Vindicated by refund offer
For years, my relatives have called me fanatical when it comes to my opinions on babies and television viewing.
They were surprised that I refused to turn on an hour-long episode of Sesame Street when the kids had the flu. And they were offended when I wouldn’t pop a newly-presented Baby Einstein DVD in front of the baby’s high chair while I prepared dinner. Educated friends tried very hard to convince me it would help baby’s vocabulary.
Not so, admitted The Walt Disney Co. this week. Its subsidiary, the company that produces Baby Einstein products, announced on Oct. 23 that it will provide full refunds to anyone in the United States and Canada who purchased the brand’s DVDs between 2004 and 2009.
As it turns out, the DVDs don’t make your kids smarter. In fact, they may even dull their senses to the point where they have a negative effect on brain development.
I’ve had my suspicions for years. Baby Einstein is like A Clockwork Orange, on LSD, for kids. There’s no violence or nudity. But there’s also no storyline to accompany rapidly changing and disconnected pictures. The classical music accompaniment sounds like it was produced on a cell phone keypad.
The refund announcement came three years after a Boston-based lobby group filed a complaint to the U.S. Federal Trade Commission. The Campaign for Commercial-Free Childhood claimed The Baby Einstein Company was misleading consumers by marketing the DVDs as educational.
At one time, the Baby Einstein Company claimed the videos would help children under the age of two acquire language skills, a fact that has been frequently disputed by development and language specialists.
Many, including those at the CCFC, say the DVDs are the antithesis to good education.
One psychologist recently compared sitting a child in front of a Baby Einstein DVD to dangling a piece of string in front of his face all day long.
There is widespread consensus among child psychologists that, above all, babies need interaction. Language development, in particular, is encouraged through the senses. A baby that can see his mother’s mouth move, hear her words clearly, even feel her breath on his hand or cheek gets a leg up when learning to speak. Voice-overs on a DVD stimulate none of these senses.

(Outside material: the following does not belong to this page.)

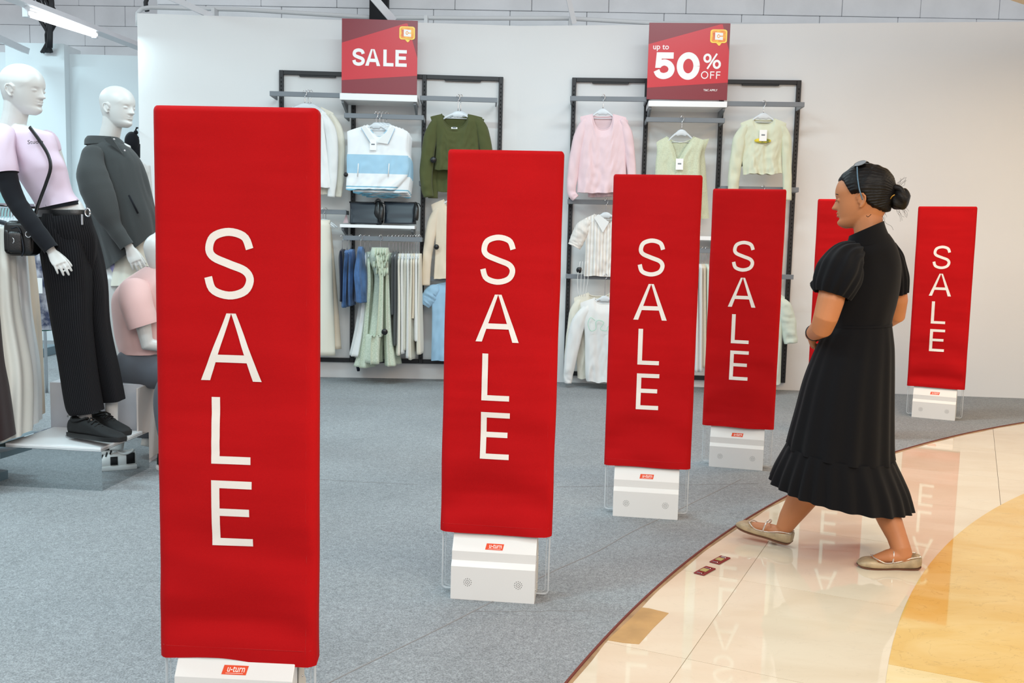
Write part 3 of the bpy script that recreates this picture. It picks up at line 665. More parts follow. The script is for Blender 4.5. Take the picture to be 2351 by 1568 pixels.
def price_tag(R, fr, d, x0, y0, x1, y1, mark='sticker_dark'):
    a0, z0 = fr.at(x0, y0, d); a1, z1 = fr.at(x1, y1, d)
    t = obj('price_tag', fbox(fr, a0, a1, d, d + .002, z1, z0, r=.0005), 'tag', R, smooth=False)
    am, zm = (a0 + a1) / 2, (z0 + z1) / 2
    obj('tag_print', fbox(fr, am - .014, am + .014, d + .002, d + .0024, zm - .002, zm + .009, r=.0001), 'grey_metal', t, smooth=False)
def sec_tag(R, fr, d, x, y, r=7):
    a, z = fr.at(x, y, d); rr = r / 274
    obj('security_tag', MB().ell(fr.W(a, z, d), fr.T * rr, fr.N * .012, V((0, 0, rr)), 14, 8), 'black_plastic', R)
HG1, HG2 = 'clear hangers on the left wall rack', 'clear hangers on the right wall rack'
# left bay: white long sleeves behind the foreground pedestal
for k, (dx, dd, lb) in enumerate(((0, .32, 'white long sleeve top on the left rack, front one, partly behind the foreground pedestal'), (16, .24, 'off-white long sleeve top hanging behind the front white top, left rack'))):
    R, px, pt = hang_top('long_sleeve_top', F1, dd, (672 + dx, 722 + dx, 246), ((648 + dx, 258), (752 + dx, 260)), [(258, 646 + dx, 750 + dx), (300, 652 + dx, 746 + dx), (430 + 16 * k, 650 + dx, 762 - 2 * k)], .035, 'white_cloth' if k == 0 else 'cream', lb, 'top', 'white tops on the left rack',
             sleeves=[([(748 + dx, 262), (762 + dx, 320), (764 + dx, 400), (760 + dx, 452)], (10, 13, 10, 8)), ([(650 + dx, 262), (636 + dx, 320), (632 + dx, 400), (634 + dx, 452)], (10, 13, 10, 8))], seed=k)
    hanger(F1, 700 + dx * .5, 216, dd, 240, 36, 'clear plastic hanger with the ' + ('front' if k == 0 else 'rear') + ' white top in the left bay of the left rack', HG1)
hanger(F1, 714, 216, .28, 241, 30, 'clear plastic hanger between the two white tops in the left bay of the left rack', HG1)
# polo stack
bm = band_mat('polo', [(0, S(120, 180, 205)), (.025, S(238, 240, 241)), (.05, S(140, 188, 208)), (.07, S(240, 242, 243)), (.26, band), (.545, S(240, 242, 243))], rough=.85, bump=.3, bs=500, spec=.2)
M['polo'] = bm
for k in range(5):
    dx, dy, dd = k * 7, k * 4, .36 - k * .035
    R, px, pt = hang_top('sleeveless_polo', F1, dd, (843 + dx, 897 + dx, 287 + dy * .5), ((801 + dx, 302 + dy), (935 + dx * .4, 302 + dy)), [(302 + dy, 797 + dx, 936 + dx * .5), (345 + dy, 798 + dx, 934 + dx * .5), (362 + dy, 796 + dx, 938 + dx * .5), (400 + dy, 796 + dx, 937 + dx * .5), (435 + dy, 794 + dx * 2, 910 + dx)] if k == 0 else
             [(302 + dy, 800 + dx, 938 + dx * .3), (345 + dy, 802 + dx, 936 + dx * .3), (362 + dy, 800 + dx, 940 + dx * .3), (400 + dy, 800 + dx, 940 + dx * .3), (438 + dy, 800 + dx * 1.5, 935 + dx * .3)], .03, 'polo',
             'white and blue sleeveless polo, ' + ('foremost of the stack on the left rack' if k == 0 else ORD[k] + ' from the front of the stack'), 'polo shirt', 'sleeveless polos on the left rack', seed=k, fold=.7, scoop=(26, 4), shape=.9)
    if k == 0:
        for sg, (a, b_, c, e) in ((1, ((838, 288), (865, 326), (852, 330), (830, 294))), (-1, ((902, 290), (866, 328), (892, 332), (908, 296)))):
            z = [px(*q) for q in (a, b_, c, e)]
            obj('collar', MB().poly([F1.W(q[0], q[1], dd + .036 + (.006 if i in (1, 2) else 0)) for i, q in enumerate(z)], tuple(F1.N * .004)), 'white_cloth', R, smooth=False)
            obj('collar_stripe', MB().tube([F1.W(*z[3], dd + .042), F1.W(*z[2], dd + .047)], .0022, 5), 'sky', R)
        for xx in (824, 894): obj('pocket_trim', MB().tube([F1.W(*px(xx, 376), dd + .034), F1.W(*px(xx - 2, 406), dd + .034)], .0045, 6, flat=(F1.N, .5)), 'white_cloth', R)
        price_tag(R, F1, dd + .046, 849, 320, 864, 345)
        sec_tag(R, F1, dd + .01, 794, 401, 5)
    if k < 4: hanger(F1, 864 + k * 8, 266, dd, 284, 26, ('foremost', 'second', 'third', 'rearmost')[k] + ' clear hanger on the bar above the polo stack', HG1)
# olive top
R, px, pt = hang_top('long_sleeve_top', F1, .32, (1014, 1076, 262), ((990, 268), (1108, 270)), [(268, 988, 1108), (320, 1001, 1099), (390, 998, 1104)], .04, 'olive', 'olive green long sleeve top in the right bay of the left rack', 'top', sleeves=[([(994, 274), (984, 340), (978, 410), (984, 452)], (13, 15, 14, 11)), ([(1102, 274), (1112, 320), (1122, 400), (1122, 450)], (13, 14, 14, 11))], scoop=(32, 10), seed=5)
sec_tag(R, F1, .37, 995, 367, 7); price_tag(R, F1, .365, 1036, 292, 1050, 296)
R, px, pt = hang_top('long_sleeve_top', F1, .24, (1018, 1080, 266), ((998, 274), (1112, 274)), [(274, 996, 1112), (320, 1003, 1104), (440, 998, 1110)], .035, 'olive', 'second olive top hanging behind the first one on the left rack', 'top', sleeves=[([(1000, 280), (994, 350), (994, 455)], (12, 14, 11))], scoop=(20, 8), seed=6)
hanger(F1, 1052, 226, .32, 258, 32, 'clear hanger of the front olive top', HG1); hanger(F1, 1058, 226, .25, 258, 30, 'clear hanger of the rear olive top', HG1)
# cream trousers hanging lower left
for k, (x0, x1, yb, dd, lb) in enumerate(((690, 770, 815, .25, 'cream wide trousers hanging behind the foreground pedestal'), (705, 784, 800, .18, 'beige wide trousers behind the cream pair at the left rack'))):
    R = thing('trousers', lb, 'trousers', F1.W(*F1.at(745, 505, dd), dd), 'trousers on the left rack')
    for lg in (0, 1):
        rings = []
        for i in range(30):
            y = 508 + (yb - 508) * i / 29; c0, c1 = 700 + (x0 - 700) * (i / 29), 758 + (x1 - 758) * (i / 29) ** .8; mid = (c0 + c1) / 2
            l, r_ = ((c0, mid + 2), (mid - 2, c1))[lg]; a0, z = F1.at(l, y, dd); a1, _ = F1.at(r_, y, dd); c = F1.W((a0 + a1) / 2, z, dd)
            rings.append([c + F1.T * (a1 - a0) / 2 * cos(t) + F1.N * .045 * sin(t) * (1 + .4 * fine((t * 1.5, i * .08, k * 5 + lg))) for t in [2 * pi * j / 20 for j in range(20)]])
        obj('leg', MB().loft(rings), ('cream', 'beige')[k], R)
    obj('waistband', MB().tube([F1.W(*F1.at(700, 510, dd), dd), F1.W(*F1.at(758, 510, dd), dd)], .02, 10, flat=(F1.N, 1.4)), ('cream', 'beige')[k], R)
    hanger(F1, 742 + 6 * k, 486, dd - .0, 506, 26, 'clip hanger of the ' + ('cream' if k == 0 else 'beige') + ' trousers', HG1)
# cardigan, light blue tee in the right bay
R, px, pt = hang_top('cardigan', F1, .24, (1018, 1066, 458), ((992, 470), (1092, 472)), [(470, 990, 1096), (540, 1000, 1090), (640, 996, 1096)], .035, 'beige', 'beige long sleeve cardigan half hidden behind the second pedestal', 'cardigan', sleeves=[([(1000, 476), (988, 540), (980, 600), (978, 655)], (12, 12, 10, 9)), ([(1090, 476), (1100, 540), (1104, 650)], (12, 12, 10))], seed=8, fold=.6)
sec_tag(R, F1, .29, 1002, 567, 6)
R, px, pt = hang_top('short_sleeve_top', F1, .22, (1022, 1068, 648), ((994, 656), (1096, 656)), [(656, 988, 1100), (720, 992, 1096), (828, 990, 1100)], .03, 'sky', 'light blue short sleeve tee low in the right bay of the left rack', 'tee', sleeves=[([(996, 662), (984, 684), (974, 700)], (16, 17, 13))], seed=9)
hanger(F1, 1044, 423, .24, 456, 30, 'clear hanger of the beige cardigan', HG1); hanger(F1, 1046, 642, .22, 650, 28, 'clear hanger of the light blue tee', HG1)
# two black pouches on the shelf
def pouch(xc, label):
    zs = F1.at(xc, 514, .28)[1] + .001; d0, d1 = .19, .31; a0, _ = F1.at(xc - 37, 500, d1); a1, _ = F1.at(xc + 37, 500, d1); h = .172
    R = thing('pouch_bag', label, 'bag', F1.W((a0 + a1) / 2, zs, .25), 'black pouches on the shelf')
    rings = []
    for i in range(16):
        v = i / 15; z = zs + h * v; dep = .066 * (1 - v) ** .8 + .010; ww = (a1 - a0) / 2 * (1 - .03 * sin(pi * v)); c = F1.W((a0 + a1) / 2, z, .25)
        rings.append([c + F1.T * ww * (abs(cos(t)) ** .25 * (1 if cos(t) > 0 else -1)) + F1.N * dep * (abs(sin(t)) ** .6 * (1 if sin(t) > 0 else -1)) * (1 + .1 * fine((t, v * 3, xc))) for t in [2 * pi * j / 40 for j in range(40)]])
    obj('body', MB().loft(rings), 'pvc', R)
    obj('zip', MB().tube([F1.W(a0 - .004, zs + h, .25), F1.W(a1 + .004, zs + h, .25)], .007, 8), 'leather', R)
    obj('zip_pull', MB().tube([F1.W(a1, zs + h, .25), F1.W(a1 + .02, zs + h - .004, .26), F1.W(a1 + .035, zs + h - .03, .27)], .004, 6), 'leather', R)
    obj('tassel', MB().tube(vspline([F1.W(a1 - .01, zs + h + .005, .29), F1.W(a1 + .006, zs + h - .05, .325), F1.W(a1 - .002, zs + .03, .33)], 8), [.006, .012, .016, .018, .02, .022, .024, .02], 8), 'leather', R)
    return R
pouch(838, 'left glossy black pouch on the white shelf of the left rack'); pouch(918, 'right glossy black pouch on the white shelf of the left rack')
R = thing('black_bag', 'slouchy matt black bag squeezed between the two glossy pouches', 'bag', F1.W(*F1.at(868, 514, .2), .2))
a, z = F1.at(870, 513, .27); a2, z2 = F1.at(868, 465, .27)
obj('body', MB().tube([F1.W(a, z + .012, .27), F1.W(a, (z + z2) / 2, .28), F1.W(a2, z2, .27)], [.036, .042, .02], 14, flat=(F1.N, 1), round_=True), 'leather', R)
obj('handle', MB().tube(vspline([F1.W(a2 - .03, z2 - .01, .27), F1.W(a2 - .012, z2 + .022, .27), F1.W(a2 + .012, z2 + .022, .27), F1.W(a2 + .03, z2 - .02, .27)], 12), .006, 8), 'leather', R)
# things hung sideways on the lower bars
def side_hung(name, fr, d, cx, yb, pts, m, label, cat, group, dep=.17, seed=0, yneck=None, fold=1.0, hg=None):
    """pts=[(y, xl, xr)] silhouettes seen edge-on"""
    R = thing(name, label, cat, fr.W(*fr.at(cx, pts[0][0], d), d), group); n = 30; SP_ = spline(pts, n); rings = []
    for i in range(n):
        y, l, r_ = SP_[i]; a0, z = fr.at(l, y, d); a1, _ = fr.at(r_, y, d); c = fr.W((a0 + a1) / 2, z, d - .03); hw = max(.004, (a1 - a0) / 2)
        dp = dep * min(1, .25 + (i / n) * 6) if i < 5 else dep
        rings.append([c + fr.T * hw * cos(t) * (1 + .18 * fold * sin(t * 5 + seed + i * .02)) + fr.N * dp * sin(t) * (1 + .06 * fold * sin(t * 7 + seed)) + fr.T * hw * .5 * fold * fine((sin(t) * 2, i * .06, seed)) for t in [2 * pi * j / 36 for j in range(36)]])
    obj('body', MB().loft(rings), m, R)
    if hg: hanger(fr, cx, yb, d - .03, (yneck or pts[0][0]) + 4, 10, hg[0], hg[1], edge=True)
    return R
HG3 = 'hangers packed along the lower bar of the left rack'
def S1(name, cx, pts, m, label, cat, group, seed=0, dep=.16, d=.30, fold=1.0):
    if name == 'long_dress': fold *= 1.5
    return side_hung(name, F1, d, cx, 548, pts, m, label, cat, group, dep, seed, None, fold, ('clear hanger of the ' + ' '.join(label.replace(' on the lower bar', '').split()[:11]), HG3))
dn = 'denim garments on the lower bar'
S1('denim_shorts', 786, [(572, 783, 790), (600, 780, 794), (690, 780, 792)], 'denim_dark', 'dark navy denim at the left end of the lower bar', 'shorts', dn, 1)
S1('denim_shorts', 797, [(574, 792, 803), (610, 788, 802), (704, 786, 800)], 'denim', 'mid blue denim shorts second from the left on the lower bar', 'shorts', dn, 2)
S1('denim_shorts', 806, [(572, 801, 812), (610, 799, 815), (700, 801, 814)], 'denim', 'mid blue denim shorts third from the left on the lower bar', 'shorts', dn, 3)
S1('denim_skirt', 828, [(566, 822, 832), (600, 817, 838), (640, 815, 842), (692, 816, 845)], 'denim', 'wide faded blue denim skirt on the lower bar of the left rack', 'skirt', None, 4, .2, .36)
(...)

The Baby Einstein Company removed educational claims attached to the DVDs in May 2006, after the initial claim was filed.
This week’s refund announcement is a loud and clear admission that Baby Einstein will not turn your children into Mensa kids. It’s sad for parents who bought into the indisputably effective marketing of the products. It’s vindication for those of us who have held out for all these years, in spite of the niggling voice in the back of our heads saying, “Don’t you want your children to be as smart as the Jones’ kids?”